Und dann sieh dir schließlich auch noch an, wie der Vater hier mit dem motzenden, verbitterten, selbstgerechten älteren Sohn umgeht: Wieder erduldet der Vater es, angegriffen, beleidigt und brüskiert zu werden. Ja, das erduldet er alles, wenn denn nur der ältere Sohn ebenfalls den Weg in den Festsaal findet, wo das große Freudenmahl schon angefangen hat. Auf alle Strafmaßnahmen verzichtet er, nur um auch dem älteren Sohn keine Steine in den Weg zum großen Festmahl zu legen. Was für ein Vater, was für eine Liebe, was für ein Glück für uns!

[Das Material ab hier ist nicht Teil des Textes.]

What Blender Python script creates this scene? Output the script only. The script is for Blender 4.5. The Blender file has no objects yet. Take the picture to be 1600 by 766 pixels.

Dieser Vater ist wirklich einmalig, ganz anders, als wir es erwarten würden. Ja, denke daran, was für eine Freude immer wieder bei deinem Vater im Himmel herrscht, wenn er dich mit an seinem Tisch bei seinem großen Festmahl findet, wie er da gerne bereit ist, alles zu vergessen, was in der Vergangenheit deines Lebens gewesen ist. Hauptsache, du bist da. Dafür lohnt sich in den Augen deines Vaters jeder Einsatz, selbst der Tod seines einzigen Sohnes. Zu allem ist er bereit gewesen, nur damit du nicht draußen stehen bleiben musst. Komm, lass dich von ihm in die Arme schließen! Amen.